Problem C
City Bike

City bike is a popular commute method. But it is sometimes frustrating that some bike docking stations have few bikes, while others are almost full and have few empty docks. The bike company regularly sends trucks to relocate bikes to mitigate such issues.

A truck is about to depart the bike center to start a bike relocation trip. The truck can carry at most $c$ bikes. Before it departs the bike center, it can choose to carry between $0$ and $c$ bikes (both inclusive) as its initial load. The truck will then visit $n$ docking stations in order. Each docking station can dock at most $d$ bikes. Initially, some bikes are already docked at each docking station. At each docking station the truck can load or unload any number of bikes as long as they do not exceed the capacity of the truck or the docking station. By the end of the trip the truck does not have to carry the same number of bikes as its initial load.
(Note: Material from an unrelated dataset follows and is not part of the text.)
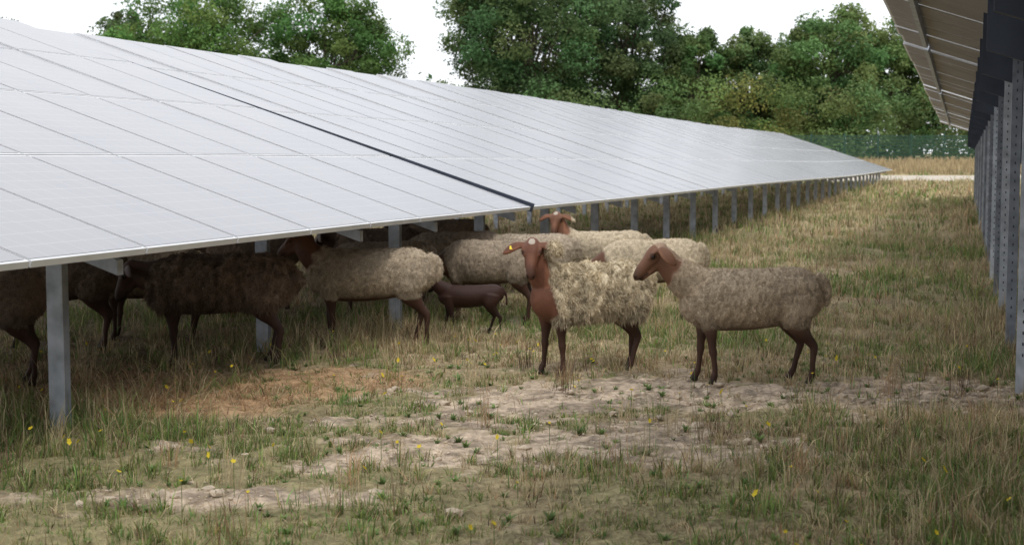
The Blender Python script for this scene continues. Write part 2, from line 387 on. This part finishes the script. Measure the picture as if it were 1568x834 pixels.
def merge(parts):
    V=[];A=[];Bq=[];o=0
    for v,f4,f3 in parts: V.append(v);A.append(f4+o);Bq.append(f3+o);o+=len(v)
    return np.vstack(V),np.vstack(A),np.vstack(Bq)

def sheep(name,x,y,yaw,scale=1,neck=(.60,0,.88),hyaw=0,hpitch=38,legs=(0,.06,-.02,.05),wool=(.38,.31,.22),hair=(.12,.055,.033),legc=(.05,.024,.016),
          shag=0,fib=6000,flen=.018,slim=1,neckwool=.47,vox=.0125,seed=0,lamb=False,tag=False,neckbrown=False,xs=.93,hs=1.0,droop=0.0,blaze=False,bib=0,neckcol=None):
    parts=[]
    tr=[(-.505,.615,.045,.05),(-.47,.605,.115,.125),(-.38,.59,.16,.175),(-.22,.57,.185,.19),(-.02,.553,.20,.20),(.16,.55,.195,.205),(.3,.557,.165,.20),(.40,.575,.125,.165),(.465,.60,.07,.10)]
    parts.append(loft([(a,0,b,c*slim,d*(slim if lamb else 1)) for a,b,c,d in tr],(0,0,1),24))
    b0=np.array([.30,0,.60]);e0=np.array(neck);m0=(b0+e0)/2+np.array([.035,0,-.015])
    parts.append(loft([(*b0,.12*slim,.155*slim),(*m0,.085,.108),(*(e0*.75+m0*.25),.066,.082),(*e0,.056,.064)],(0.3,0,1) if neck[2]<.7 else (-1,0,.3),18))
    hy,hp=math.radians(hyaw),math.radians(hpitch)
    f=np.array([math.cos(hp)*math.cos(hy),math.cos(hp)*math.sin(hy),-math.sin(hp)]);s=np.array([-math.sin(hy),math.cos(hy),0]);u=np.cross(f,s)
    R=np.stack([f,s,u],1);HM=(R*hs,e0)
    parts.append(loft([(-.05,0,-.01,.04,.045),(-.02,0,.002,.056,.058),(.02,0,.008,.062,.062),(.055,0,.006,.062,.058),(.09,0,.0,.050,.050),(.13,0,-.006,.039,.044),(.17,0,-.014,.034,.040),(.205,0,-.024,.034,.034),(.228,0,-.032,.029,.026),(.24,0,-.036,.016,.014)],(0,0,1),20,M=HM))
    parts.append(loft([(.0,0,-.035,.040,.042),(.045,0,-.050,.046,.044),(.09,0,-.056,.033,.031),(.14,0,-.060,.026,.019),(.205,0,-.064,.023,.012)],(0,0,1),14,M=HM))
    for sd in (-1,1):
        parts.append(loft([(.02,sd*.048,.040,.014,.012),(.052,sd*.060,.031,.016,.013),(.085,sd*.050,.018,.010,.010)],(0,0,1),8,M=HM))
        if droop: E=[(-.005,sd*.045,.028,.020,.018),(-.008,sd*.088,.022,.030,.015),(-.012,sd*.120,-.012,.040,.014),(-.018,sd*.137,-.060,.036,.013),(-.024,sd*.142,-.105,.014,.009)]
        else: E=[(-.004,sd*.045,.022,.020,.018),(.0,sd*.085,.026,.030,.015),(.004,sd*.130,.014,.040,.014),(.012,sd*.172,-.010,.034,.013),(.02,sd*.208,-.036,.012,.009)]
        parts.append(loft(E,(0,0,1) if not droop else (0,sd*.8,.6),12,M=HM))
    for k,(sx,sd) in enumerate(((1,1),(1,-1),(-1,1),(-1,-1))):
        dx=legs[k];yy_=.095*slim*sd
        if sx>0:
            L_=[(.31,yy_,.56,.07,.11),(.315,yy_*1.05,.42,.052,.072),(.31,yy_,.33,.034,.043),(.31,yy_,.25,.025,.029),(.307,yy_,.215,.027,.031),(.305,yy_,.17,.0195,.022),(.305,yy_,.085,.018,.020),(.31,yy_,.062,.023,.026),(.322,yy_,.03,.022,.026),(.33,yy_,.004,.027,.035)]
        else:
            L_=[(-.33,yy_,.58,.09,.14),(-.31,yy_*1.15,.47,.085,.13),(-.325,yy_*1.15,.385,.055,.080),(-.375,yy_,.31,.031,.042),(-.415,yy_,.262,.022,.033),(-.42,yy_,.235,.021,.029),(-.405,yy_,.16,.019,.022),(-.395,yy_,.085,.0185,.021),(-.388,yy_,.062,.023,.026),(-.372,yy_,.03,.022,.026),(-.363,yy_,.004,.027,.035)]
        L_=[(a+dx*np.clip((.5-c)/.5,0,1),b,c,r1,r2) for a,b,c,r1,r2 in L_]
        parts.append(loft(L_,(1,0,0),14))
    if not lamb: parts.append(loft([(-.47,0,.70,.045,.04),(-.525,0,.66,.042,.035),(-.55,0,.59,.034,.028),(-.545,0,.52,.02,.018)],(0,1,0),10))
    else: parts.append(loft([(-.47,0,.68,.03,.03),(-.55,0,.58,.018,.018),(-.56,0,.42,.016,.016)],(0,1,0),10))
    V,f4,f3=merge(parts)
    tmp=mkmesh('tmp',V,[f4,f3])
    mo=tmp.modifiers.new('r','REMESH');mo.mode='VOXEL';mo.voxel_size=vox
    sm=tmp.modifiers.new('s','SMOOTH');sm.factor=.5;sm.iterations=2
    dg=bpy.context.evaluated_depsgraph_get();me=bpy.data.meshes.new_from_object(tmp.evaluated_get(dg))
    bpy.data.objects.remove(tmp)
    nv=len(me.vertices);co=np.empty(nv*3,np.float32);me.vertices.foreach_get('co',co);co=co.reshape(-1,3).astype(float)
    no=np.empty(nv*3,np.float32);me.vertices.foreach_get('normal',no);no=no.reshape(-1,3)
    ns=fbm(co[:,0],co[:,1],11,seed,2,z=co[:,2]); 
    zt=.375+(ns-.5)*.07
    w=smooth(zt-.012,zt+.012,co[:,2])
    nb=e0-b0;nb/=np.linalg.norm(nb)
    tn=(co-b0)@nb
    if lamb: w=w*0
    else:
        lim=neckwool*np.linalg.norm(e0-b0)+(ns-.5)*.08
        isneck=(co[:,0]>.34)
        w=w*np.where(isneck,1-smooth(lim-.02,lim+.02,tn),1)
        if neckbrown:
            th_=.35+.26*np.clip(co[:,2]-.6,0,1)
            w=w*(1-smooth(th_,th_+.03,co[:,0]+(ns-.5)*.08))
        w=w*(1-smooth(0,.01,.0-(co[:,2]-.42))*smooth(.7,.9,-no[:,2])*1)
    nh=fbm(co[:,0]*1.3,co[:,1],40 if not shag else 25,seed+3,2,z=co[:,2]*(.75 if shag else 1))
    disp=w*(.004+(nh-.4)*(.018 if not shag else .058)+ (ns-.5)*(.016+.03*shag))
    co2=co+no*disp[:,None]
    me.vertices.foreach_set('co',co2.astype(np.float32).ravel())
    wl=np.array(wool);ha=np.array(hair);lg=np.array(legc)
    hl=(co-e0)@R/hs
    hd=(hl[:,0]>-.03)&(np.abs(hl[:,1])<.085)&(np.abs(hl[:,2])<.10)&(np.linalg.norm(co-e0,axis=1)<.32)
    nk=ha if neckcol is None else np.array(neckcol)
    hc=np.where(((hl[:,0]>.0)|(np.abs(hl[:,1])>.068))[:,None]&(np.linalg.norm(co-e0,axis=1)<.32)[:,None],ha,nk)
    hc=hc+(lg-hc)*smooth(.50,.30,co[:,2])[:,None]
    hc=hc*(.75+.5*ns[:,None])
    hc=hc*np.where(hd,1-.5*smooth(.14,.225,hl[:,0]),1)[:,None]
    ns1=hd&(((hl[:,0]-.228)**2+(np.abs(hl[:,1])-.017)**2+(hl[:,2]+.022)**2)<.012**2); hc[ns1]*=.2
    mouth=hd&(hl[:,0]>.14)&(np.abs(hl[:,2]+.054)<.007); hc[mouth]*=.3
    eyes_=hd&(((hl[:,0]-.058)**2+(hl[:,2]-.018)**2)<.024**2)&(np.abs(hl[:,1])>.03); hc[eyes_]*=.4
    inner=(np.abs(hl[:,1])>.09)&(np.linalg.norm(co-e0,axis=1)<.3)&((no@f)>.25); hc[inner]*=1.5
    if blaze:
        bz=hd&(((hl[:,0]-.0)/.030)**2+(hl[:,1]/.024)**2<1)&(hl[:,2]>.02); hc[bz]=[.42,.36,.30]
    hc[co[:,2]<.035]=[.03,.022,.018]
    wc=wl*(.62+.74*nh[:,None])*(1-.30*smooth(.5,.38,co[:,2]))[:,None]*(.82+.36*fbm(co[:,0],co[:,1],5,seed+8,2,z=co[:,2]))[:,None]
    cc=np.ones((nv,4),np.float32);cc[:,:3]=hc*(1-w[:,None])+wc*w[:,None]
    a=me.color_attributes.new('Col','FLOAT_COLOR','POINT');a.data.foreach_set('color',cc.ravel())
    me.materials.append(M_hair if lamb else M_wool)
    if not lamb: me.materials.append(M_hair)
    me.polygons.foreach_set('use_smooth',np.ones(len(me.polygons),bool))
    npz=len(me.polygons)
    if not lamb:
        fc=np.array([p.vertices[0] for p in me.polygons]); me.polygons.foreach_set('material_index',(w[fc]<.5).astype(np.int32))
    me.update()
    ob=bpy.data.objects.new(name,me);sc.collection.objects.link(ob)
    fz=float(gz(x,y))-.005
    ob.location=(x,y,fz);ob.rotation_euler=(0,0,math.radians(yaw));ob.scale=(scale*xs,scale,scale)
    ev=[];ef=[]
    for i,sd in enumerate((-1,1)):
        v=ev3*np.array([.015,.011,.013])+np.array([.058,sd*.061,.018]);ev.append(v@(R*hs).T+e0);ef.append(ef3+i*len(ev3))
    mkmesh('eyes',np.vstack(ev),[np.vstack(ef)],mats=[M_eye],parent=ob,smoothf=True)
    if tag:
        tb=B();MM=np.vstack([np.hstack([R*hs,e0[:,None]]),[0,0,0,1]])
        tb.box([-.0,-.160,.014],[.030,-.135,.020],M=MM)
        tb.obj('ear_tag',[M_tag],ob)
    if fib and not lamb:
        fcn=np.empty(npz*3,np.float32);me.polygons.foreach_get('center',fcn);fcn=fcn.reshape(-1,3).astype(float)
        fn=np.empty(npz*3,np.float32);me.polygons.foreach_get('normal',fn);fn=fn.reshape(-1,3).astype(float)
        ar=np.empty(npz,np.float32);me.polygons.foreach_get('area',ar)
        r=np.random.default_rng(seed+99)
        def fibres(n,pw,flen,down,lockf,wd,rnd):
            pw=pw/pw.sum();I=r.choice(npz,n,p=pw)
            P=fcn[I]+r.normal(0,vox*.4,(n,3));Nn=fn[I]
            sx_=fbm(P[:,0],P[:,1],lockf,seed+5,1,z=P[:,2])-.5;sy_=fbm(P[:,0],P[:,1],lockf,seed+6,1,z=P[:,2])-.5
            d=Nn*.8+np.stack([sx_*2.0,sy_*1.0,-down+sy_*1.4],1)+r.normal(0,rnd,(n,3))
            d/=np.linalg.norm(d,axis=1)[:,None]
            t=np.cross(d,r.normal(0,1,(n,3)));t/=np.linalg.norm(t,axis=1)[:,None]
            ln=flen*r.uniform(.5,1.4,n)[:,None]
            d2=d+r.normal(0,rnd*1.6,(n,3))+[0,0,-down];d2/=np.linalg.norm(d2,axis=1)[:,None]
            b0_=P-Nn*.006;m_=b0_+d*ln*.6;e_=m_+d2*ln*.5
            FV=np.stack([b0_-t*wd,b0_+t*wd,m_-t*wd*.8,m_+t*wd*.8,e_],1)
            wcol=np.where((w[fc[I]]>.5)[:,None],cc[fc[I],:3],wl*.85)
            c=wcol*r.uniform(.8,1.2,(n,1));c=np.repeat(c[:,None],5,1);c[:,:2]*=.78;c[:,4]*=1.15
            return FV,c
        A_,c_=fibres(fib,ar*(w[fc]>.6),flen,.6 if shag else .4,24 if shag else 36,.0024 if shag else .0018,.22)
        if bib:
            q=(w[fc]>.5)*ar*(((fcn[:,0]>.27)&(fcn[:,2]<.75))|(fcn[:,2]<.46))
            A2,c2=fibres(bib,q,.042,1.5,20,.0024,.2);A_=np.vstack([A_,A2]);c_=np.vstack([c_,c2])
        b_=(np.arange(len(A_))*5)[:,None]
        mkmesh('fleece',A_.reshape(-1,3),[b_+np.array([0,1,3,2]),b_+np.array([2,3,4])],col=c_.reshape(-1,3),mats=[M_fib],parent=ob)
    return ob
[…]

The goal of the bike relocation trip is to minimize the difference between the maximum and minimum number of bikes at any of the docking stations.

What is the smallest difference that can be achieved?

Input

The first line of input contains three integers $n$, $d$, and $c$ ($2 \leq n \leq 2 \cdot 10^5, 1 \leq d, c \leq 10^6$), giving the number of docking stations, the capacity of the docking stations, and the capacity of the truck respectively.

The next $n$ lines each have a single integer between $0$ and $d$ (both inclusive), giving the number of bikes that docking station $i$ initially has.

Output

Output a single integer, the smallest achievable difference between the maximum and minimum number of bikes at any of the docking stations.

4 7 3
0
7
2
5

1